We call him the Father of American Socialisms, because he took possession of this country first. Fourierism was a secondary infusion. His English practicality was more in unison with the Yankee spirit, than the theorizing of the French school. He himself claimed the Fourierites as working on his job, grading the track by their half-way schemes of joint-stock and guaranteeism for his Rational Communism. And in this he was not far wrong. Communism or nothing, is likely to be the final demand of the American people.
The most conspicuous trait in all Owen's labors and journeyings is his indomitable perseverance. And this trait he transmitted to a large breed of American Socialists. Read again the letter of John Harmon at the close of our last chapter. He is now an old man, but his faith in Communism remains unshaken; it is failure-proof. See how the veterans of Haverstraw, when their Community fell in pieces, moved to Coxsackie, and when the Coxsackie Community broke up, migrated to Ohio and joined the Kendal Community; and perhaps when the Kendal Community failed, they joined another, and another; and probably never gave up the hope of a Community-home. We have met with many such wanderers—men and women who were spoiled for the world by once tasting or at least imagining the sweets of Communism, and would not be turned back by any number of failures. Alcander Longley is a fine specimen of this class. He has tried every kind of Association, from Co-operation to Communism, including Fourierism and the nameless combinations of Spiritualism; and is now hard at work in the farthest corner of Missouri on his sixth experiment, as enthusiastic as ever! J.J. Franks is a still finer specimen. He began with Owenism. When that failed he enlisted with the Fourierites. During their campaign he bought five-thousand acres of land in the mountains of Virginia for a prospective Association, the Constitution of which he prepared and printed, though the Association itself never came into being. When Fourierism failed he devoted himself to Protective Unions. For twenty years past he has been a faithful disciple and patron of the Oneida Community. In such examples we trace the image and spirit of Robert Owen.
CHAPTER X.
CONNECTING LINKS.[ToC]
In the transition from Owenism to Fourierism and later socialist movements, we find that Josiah Warren fulfills the function of a modulating chord. As we have already said, after seeing the wreck of Communism at New Harmony, he went clear over to the extreme doctrine of "Individual Sovereignty," and continued working on that theme through the period of Fourierism, till he founded the famous village of Modern Times on Long Island, and there became the master-spirit of a school, which has developed at least three famous movements, that are in some sense alive yet, long after the Communities and Phalanxes have gone to their graves.
Imprimis, Dr. Thomas L. Nichols was a fellow of the royal society of Individual Sovereigns, and an habitue of Modern Times, when he published his "Esoteric Anthropology" in 1853, and issued his printed catalogue of names for the reciprocal use of affinity-hunters all over the country; whereby he inaugurated the system of "Free Love" or Individual Sovereignty in sexual intercourse, that prevailed among the Spiritualists. He afterwards fell into a reaction opposite to Warren's, and swung clear back into Roman Catholicism. But "though dead, he yet speaketh."

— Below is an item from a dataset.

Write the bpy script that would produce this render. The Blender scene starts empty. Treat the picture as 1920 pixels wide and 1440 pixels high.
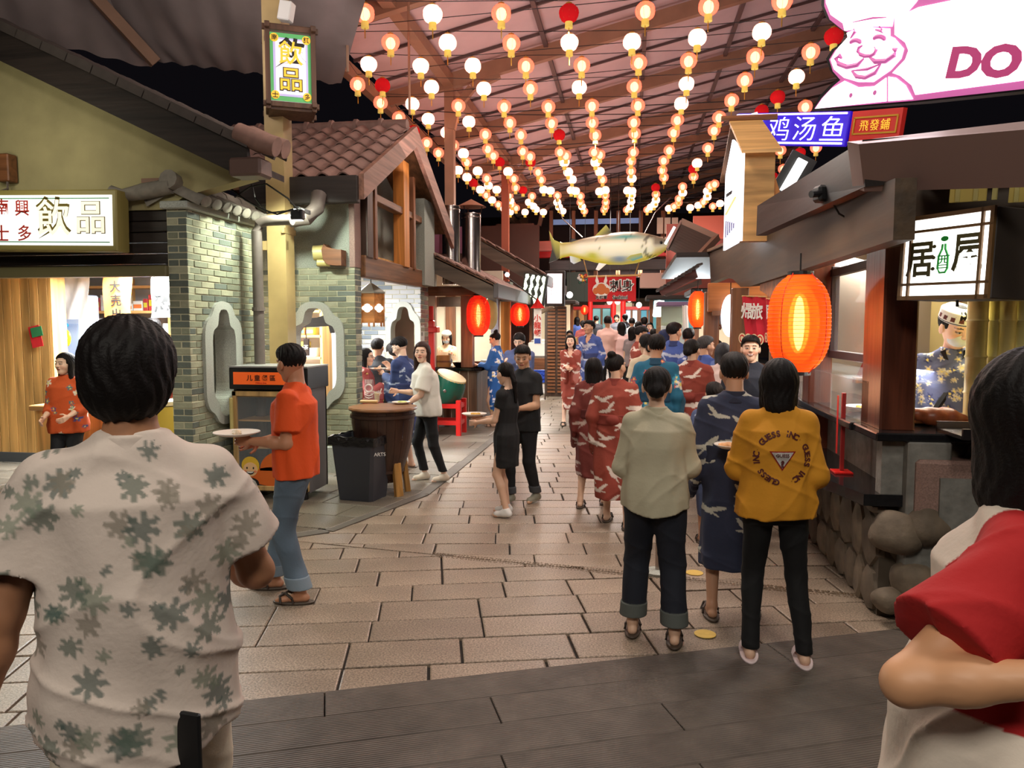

Secondly, Stephen Pearl Andrews was publishing-partner of Josiah Warren in the propagandism of Individual Sovereignty; and built or undertook to build a notable edifice at Modern Times, when that village was in its glory. He subsequently distinguished himself by instituting, in connection with Nichols and others, a series of "Sociables" for the Individual Sovereigns in New York city, which were broken up by the conservatives. He is also understood to have originated a great spiritual or intellectual hierarchy, called the "Pantarchy," and a system of Universology, which is not yet published, but has long been on the eve of organizing science and revolutionizing the world. On the whole he may be regarded as the American rival of Comte, as A.J. Davis is of Swedenborg.